Frances was born at Ocean Beach Waimarama in 1855 and on 11.10.1875 married David Melville Ross of the Armed Constabulary. Died 1947 aged 92 at Clydebank. There were 6 children:

Maud - Born 1877, died 21.4.1878.

Phoebe - Born at Ormond, Gisborne, raised at Mohaka and Willow Flat, and married H.H. Dewes of Napier. They settled at Taradale, then farmed at Petane until the Esk Flood of 1924. Ruined financially, moved to Napier. Set back again by the depression and earthquake of 1931. Lived in Napier for the remainder of her life. Generous, anxious for the well being of all, pleasure through entertaining the lonely and genteel, a rollicking sense of humour and a strong sense of fair play carried us all through times that never looked bleak but must have been. Issue: 5 daughters, 2 sons.

Frank - Born Mohaka, lived and worked at Willow Flat until the outbreak of World War I. He left New Zealand with the XXI Reinforcements N.Z.E.F. and was killed at Passechendaele, France 1917.

Jack - Died after a long illness aged 27. Both were extraordinary shots and worked solidly at the development of Willow Flat.

Daisy - Born at Ormond. Moved to Mohaka, almost adopted by the Maori's who wanted to give her a moko. She spoke Maori fluently, married Harry Jago and settle at Otane. Much of their life was spent at Mangahararu and Willow Flat. In her later years life was spent at Frasertown. Daisy was exceptionally gifted at gardening and floral arrangement. Issue: 4.

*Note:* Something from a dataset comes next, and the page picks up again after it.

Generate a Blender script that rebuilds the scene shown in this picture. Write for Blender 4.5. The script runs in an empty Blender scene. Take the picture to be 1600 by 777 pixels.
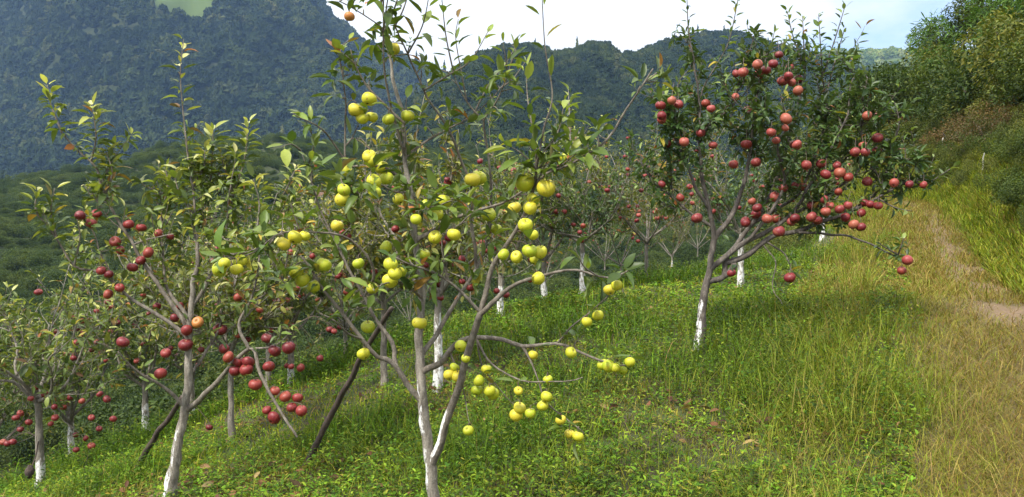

Elsie - Was born at Ormond in 1895 and schooled at Napier, lona, and Wanganui. After marriage, to John Borrie, lived and farmed at Eskdale, Mangahararu, Matawhero, Willow Flat and Omaranui. After John Borrie's death Elsie lived at Hineroa and Onga Onga until her death 19/8/1978. Imaginative and skilled in handcrafting bark from native trees and fibres, Elsie also had the gift of telling a tale with drama and laughter. Issue: 4 sons.

Like so many in that age, the family fell victim of circumstances. What prospects there were in farming faded with the death of 2 sons and the great depression. They had telepathic powers and extrasensory perceptiveness, and all flourished in adversity. The children of the daughters were raised to be respectful, self-reliant and law abiding. Career opportunities began to open up for the grandchildren and increased dramatically for the great-grandchildren. Though these generations may not acknowledge it, the influences of Frances and her family have reached the present and contribute immeasurably to the success and stability of her descendants.